Sermaye ise kıtlığın olmadığı noktada birikecek, öylelikle zenginler, sermaye
üzerinde tekel oluşturmak suretiyle, bir geri dönüş emri veremeyeceklerdir.
Keynesçi ütopya kapitalizmin safındadır: kararlar, belirli bir merkezden
alınmayacak, bireyler sorumluluk alacak, bu iki adım verimliliğe yol açacak,
tam istihdam sağlanacak, servetin ve gelirlerin keyfî, eşitsiz dağılımı son bulacaktır.

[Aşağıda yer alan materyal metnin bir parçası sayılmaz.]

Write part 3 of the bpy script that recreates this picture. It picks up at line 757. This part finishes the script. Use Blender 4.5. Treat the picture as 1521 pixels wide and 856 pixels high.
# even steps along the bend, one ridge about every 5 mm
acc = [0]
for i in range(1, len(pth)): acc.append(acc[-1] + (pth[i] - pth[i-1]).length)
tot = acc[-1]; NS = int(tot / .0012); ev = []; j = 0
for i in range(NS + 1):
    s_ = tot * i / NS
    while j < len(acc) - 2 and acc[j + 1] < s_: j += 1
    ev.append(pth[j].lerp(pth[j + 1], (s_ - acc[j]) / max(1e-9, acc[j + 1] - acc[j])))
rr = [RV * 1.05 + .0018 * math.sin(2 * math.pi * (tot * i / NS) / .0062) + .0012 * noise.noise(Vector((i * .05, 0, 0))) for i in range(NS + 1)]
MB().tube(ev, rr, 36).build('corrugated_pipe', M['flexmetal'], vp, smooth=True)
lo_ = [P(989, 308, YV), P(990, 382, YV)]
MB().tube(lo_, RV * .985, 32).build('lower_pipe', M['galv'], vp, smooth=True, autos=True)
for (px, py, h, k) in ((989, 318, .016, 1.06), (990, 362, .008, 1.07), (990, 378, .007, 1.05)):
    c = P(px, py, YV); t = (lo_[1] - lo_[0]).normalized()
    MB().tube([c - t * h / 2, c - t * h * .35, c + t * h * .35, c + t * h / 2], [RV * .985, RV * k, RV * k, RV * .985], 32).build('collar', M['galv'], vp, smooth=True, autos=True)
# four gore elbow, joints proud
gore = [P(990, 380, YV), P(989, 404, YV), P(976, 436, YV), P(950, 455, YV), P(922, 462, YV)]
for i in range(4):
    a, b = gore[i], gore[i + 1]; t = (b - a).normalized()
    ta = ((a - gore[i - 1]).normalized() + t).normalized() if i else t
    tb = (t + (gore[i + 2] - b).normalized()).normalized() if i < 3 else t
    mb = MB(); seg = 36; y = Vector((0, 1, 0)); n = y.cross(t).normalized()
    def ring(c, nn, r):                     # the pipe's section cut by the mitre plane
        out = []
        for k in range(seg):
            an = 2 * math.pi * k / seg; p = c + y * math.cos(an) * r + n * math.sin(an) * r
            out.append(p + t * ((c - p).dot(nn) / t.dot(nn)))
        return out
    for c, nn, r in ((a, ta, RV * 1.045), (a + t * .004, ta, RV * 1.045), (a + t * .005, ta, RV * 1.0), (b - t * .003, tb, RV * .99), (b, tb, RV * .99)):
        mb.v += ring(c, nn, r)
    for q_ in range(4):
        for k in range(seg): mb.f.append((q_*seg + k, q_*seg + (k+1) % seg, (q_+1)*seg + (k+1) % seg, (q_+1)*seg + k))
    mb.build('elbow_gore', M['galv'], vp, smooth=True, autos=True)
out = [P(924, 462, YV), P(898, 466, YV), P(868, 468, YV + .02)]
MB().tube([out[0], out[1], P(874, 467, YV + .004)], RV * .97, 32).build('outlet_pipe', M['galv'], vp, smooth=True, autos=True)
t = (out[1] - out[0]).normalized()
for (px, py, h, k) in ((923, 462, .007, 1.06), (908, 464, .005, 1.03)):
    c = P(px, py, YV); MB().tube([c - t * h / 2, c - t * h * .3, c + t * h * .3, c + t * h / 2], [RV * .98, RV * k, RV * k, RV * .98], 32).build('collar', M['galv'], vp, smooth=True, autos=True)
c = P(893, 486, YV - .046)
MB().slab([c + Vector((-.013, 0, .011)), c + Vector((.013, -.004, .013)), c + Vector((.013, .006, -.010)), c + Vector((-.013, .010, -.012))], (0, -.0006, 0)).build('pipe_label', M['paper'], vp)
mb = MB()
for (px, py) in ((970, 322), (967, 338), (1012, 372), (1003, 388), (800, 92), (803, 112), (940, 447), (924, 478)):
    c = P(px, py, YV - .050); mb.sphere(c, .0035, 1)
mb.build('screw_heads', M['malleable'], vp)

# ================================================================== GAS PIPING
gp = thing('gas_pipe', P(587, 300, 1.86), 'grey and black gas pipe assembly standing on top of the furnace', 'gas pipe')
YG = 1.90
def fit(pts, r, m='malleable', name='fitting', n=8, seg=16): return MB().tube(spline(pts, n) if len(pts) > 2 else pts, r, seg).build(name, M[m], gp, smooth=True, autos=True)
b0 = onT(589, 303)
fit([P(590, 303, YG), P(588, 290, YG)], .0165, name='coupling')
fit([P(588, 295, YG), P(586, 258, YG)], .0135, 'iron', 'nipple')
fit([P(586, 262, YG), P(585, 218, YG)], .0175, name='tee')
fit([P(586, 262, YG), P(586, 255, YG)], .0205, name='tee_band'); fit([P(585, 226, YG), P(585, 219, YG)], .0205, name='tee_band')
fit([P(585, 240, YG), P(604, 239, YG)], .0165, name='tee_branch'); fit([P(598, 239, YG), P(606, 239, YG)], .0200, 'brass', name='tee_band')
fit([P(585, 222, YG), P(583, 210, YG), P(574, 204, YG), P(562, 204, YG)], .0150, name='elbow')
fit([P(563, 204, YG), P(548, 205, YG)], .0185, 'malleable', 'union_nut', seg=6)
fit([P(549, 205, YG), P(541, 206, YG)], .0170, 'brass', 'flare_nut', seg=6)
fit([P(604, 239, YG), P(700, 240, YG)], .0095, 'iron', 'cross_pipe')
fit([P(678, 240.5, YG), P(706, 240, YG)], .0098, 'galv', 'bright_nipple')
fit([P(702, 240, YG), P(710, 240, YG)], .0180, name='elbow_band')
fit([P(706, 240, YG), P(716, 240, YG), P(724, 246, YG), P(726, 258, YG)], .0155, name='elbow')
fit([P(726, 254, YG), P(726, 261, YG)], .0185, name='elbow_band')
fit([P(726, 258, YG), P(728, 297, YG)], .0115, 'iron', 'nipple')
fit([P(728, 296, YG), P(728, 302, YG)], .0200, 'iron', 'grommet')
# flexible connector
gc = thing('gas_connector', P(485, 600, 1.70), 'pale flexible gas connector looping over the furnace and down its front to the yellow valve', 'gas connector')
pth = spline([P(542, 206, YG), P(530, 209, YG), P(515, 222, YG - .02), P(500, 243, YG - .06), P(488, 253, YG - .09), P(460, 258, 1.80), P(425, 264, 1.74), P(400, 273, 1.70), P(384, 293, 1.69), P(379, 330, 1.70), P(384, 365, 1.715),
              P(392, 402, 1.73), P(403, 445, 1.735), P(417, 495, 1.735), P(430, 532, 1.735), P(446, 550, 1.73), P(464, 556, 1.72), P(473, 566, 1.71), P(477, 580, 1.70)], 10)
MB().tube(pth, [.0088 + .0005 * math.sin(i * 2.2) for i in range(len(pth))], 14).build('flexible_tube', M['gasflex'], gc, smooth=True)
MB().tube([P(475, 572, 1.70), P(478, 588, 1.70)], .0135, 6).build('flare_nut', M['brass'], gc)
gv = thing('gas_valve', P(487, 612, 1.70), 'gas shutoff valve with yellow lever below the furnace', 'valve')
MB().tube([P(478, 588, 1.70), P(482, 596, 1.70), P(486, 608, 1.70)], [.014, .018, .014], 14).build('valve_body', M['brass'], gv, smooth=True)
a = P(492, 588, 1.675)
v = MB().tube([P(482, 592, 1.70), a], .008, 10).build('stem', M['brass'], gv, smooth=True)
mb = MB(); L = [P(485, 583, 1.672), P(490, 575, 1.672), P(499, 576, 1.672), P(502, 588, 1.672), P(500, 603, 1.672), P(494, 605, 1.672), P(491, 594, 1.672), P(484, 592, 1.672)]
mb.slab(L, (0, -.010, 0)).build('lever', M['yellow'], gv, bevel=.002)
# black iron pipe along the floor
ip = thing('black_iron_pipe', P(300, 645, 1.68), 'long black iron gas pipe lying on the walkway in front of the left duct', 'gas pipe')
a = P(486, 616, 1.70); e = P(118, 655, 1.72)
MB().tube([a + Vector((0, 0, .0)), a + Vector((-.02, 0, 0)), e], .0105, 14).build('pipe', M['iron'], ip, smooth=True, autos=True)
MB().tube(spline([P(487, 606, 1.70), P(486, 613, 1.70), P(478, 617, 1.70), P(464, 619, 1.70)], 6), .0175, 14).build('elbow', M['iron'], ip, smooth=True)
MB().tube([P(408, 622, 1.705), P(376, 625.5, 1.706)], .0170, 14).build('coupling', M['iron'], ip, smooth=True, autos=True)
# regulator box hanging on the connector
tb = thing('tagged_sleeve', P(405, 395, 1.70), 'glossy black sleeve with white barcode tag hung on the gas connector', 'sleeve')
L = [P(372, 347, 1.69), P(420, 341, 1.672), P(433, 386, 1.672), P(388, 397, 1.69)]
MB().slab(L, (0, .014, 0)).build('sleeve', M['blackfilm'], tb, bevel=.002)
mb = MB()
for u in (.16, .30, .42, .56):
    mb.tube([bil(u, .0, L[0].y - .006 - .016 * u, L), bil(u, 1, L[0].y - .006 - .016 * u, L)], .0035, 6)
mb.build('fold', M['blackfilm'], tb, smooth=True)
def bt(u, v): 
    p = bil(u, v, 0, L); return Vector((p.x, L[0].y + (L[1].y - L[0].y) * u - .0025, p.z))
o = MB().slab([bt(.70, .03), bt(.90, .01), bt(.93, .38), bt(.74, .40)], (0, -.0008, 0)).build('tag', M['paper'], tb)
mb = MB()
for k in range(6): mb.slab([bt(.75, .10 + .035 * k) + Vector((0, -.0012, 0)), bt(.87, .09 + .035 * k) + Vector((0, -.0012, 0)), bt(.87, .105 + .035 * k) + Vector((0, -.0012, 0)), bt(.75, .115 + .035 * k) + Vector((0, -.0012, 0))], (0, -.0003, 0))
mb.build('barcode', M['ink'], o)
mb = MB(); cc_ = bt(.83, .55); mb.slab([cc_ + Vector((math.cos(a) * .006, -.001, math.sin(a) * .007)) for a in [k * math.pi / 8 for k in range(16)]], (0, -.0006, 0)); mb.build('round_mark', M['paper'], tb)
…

İnsanların serveti elinde tutmak suretiyle gelir elde ettiği dönem, işini
gördüğü noktada, ortadan kaybolacaktır. İleride gerçekleşme imkânı bulacak olan
ütopya, hâlihazırda Büyük Britanya’da tanık olduğumuz düzendir. Bu düzen,
herhangi bir devrime ihtiyaç duymayan gelişmenin aniden yaşanmayacak, kademeli
olarak cereyan edecek hâlidir.
Fakat
Keynesçilik, liberal toplumu doğal veya kendi kendisini idame ettiren bir olgu
olarak görmez ve bu açıdan klasik liberalizmden ayrışır. Kendi yolunda
ilerlediği takdirde ütopyadan başka bir yere uzanmayacak olan kapitalizm, kendi
kendisini yoldan çıkartır. Genel Teori isimli eserinde Keynes, bu
gerçeğin bir boyutunu ortaya koymaktadır. Buna göre yatırımlar, tam istihdama
ulaşmak için ihtiyaç duyulan düzeyin altına düşme eğilimindedirler. Fakat bu,
Keynes’in toplam eserinin genel bağlamında küçük bir yer işgal eden bir
alandır. Keynesçilikse o bağlamı daha da genişletir. Kapitalizmin sağlığı,
mülkiyeti korumaya dönük gece bekçiliği görevlerinin ötesine uzanan, bilinçli
politik yönetime dayanır. Bu görevlerin belirli bir kısmı pek dikkat çekmeyen
görevlerdir. Merkez bankasının faiz oranlarını yönetmesi bu tür görevlerdendir.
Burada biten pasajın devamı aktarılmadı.